Logo, por mais que o país seja composto por uma maioria esmagadora de cristãos (algo em torno de 70% segundo dados do IBGE), existem minorias que professam outras crenças, ou mesmo que não professam crença nenhuma. Mesmo que existisse apenas um desses, seja ateu, umbandista ou xintoísta, não pode ser obrigado a viver sob a égide de leis feitas com base no pensamento religioso X ou Y. Cabe ao Estado cuidar de todos, independente de crença, cor, sexualidade, etnia etc. Esse é o grande problema resultante da mistura entre política e religião.
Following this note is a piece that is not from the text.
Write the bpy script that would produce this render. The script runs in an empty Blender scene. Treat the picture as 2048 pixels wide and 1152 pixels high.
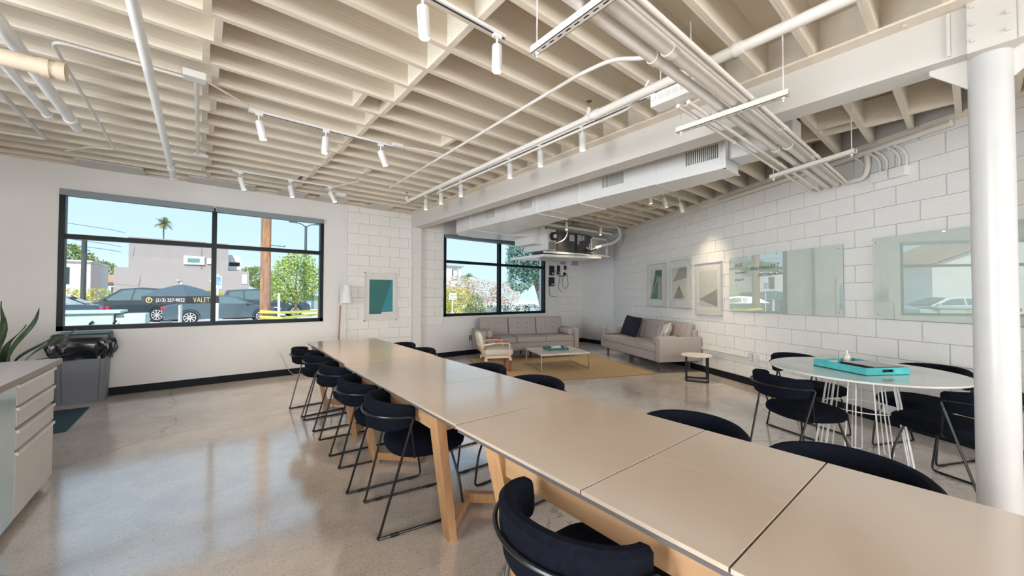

Perde-se a noção do que é público e do que é privado, pois o político não deve (ou deveria) permitir que sua crença impeça a extensão dos direitos a todos.

Por Mateus Rodrigues Vieira da Silva
Professor de História
Especialista em História Contemporânea e das Religiões

P.S.: Faço votos de que meu email seja lido por você e que te ajude a refletir sobre esse outro ponto de vista. Sinta-se a vontade em usá-lo em seu blog, se assim desejar, fazendo as devidas referências.

Do Blog Cartão Vermelho

Sr. Mateus há 10 anos fui o primeiro comunicador e programa de TV a apoiar o movimento LGBT em Cabo Frio, posso afirmar que se não fosse por mim algumas das Paradas LGBT da cidade não teriam ocorrido, sempre defendi e defenderei os direitos civis de qualquer minoria, ou mesmo de qualquer indivíduo, sempre me colocando contra injustiças e abusos de autoridade, seja lá quem for essa autoridade.

Mas posso te dizer com toda a certeza do mundo que eu não quero uma escola onde meu filho vai brincar de boneca, ou que ache que esse comportamento deva ser incentivado ou achado normal, NÃO É ACEITÁVEL, ler seu texto só me reforçou a te dizer que ideologia de gênero é deturpação social, e vou lutar contra ela com todas as minhas forças.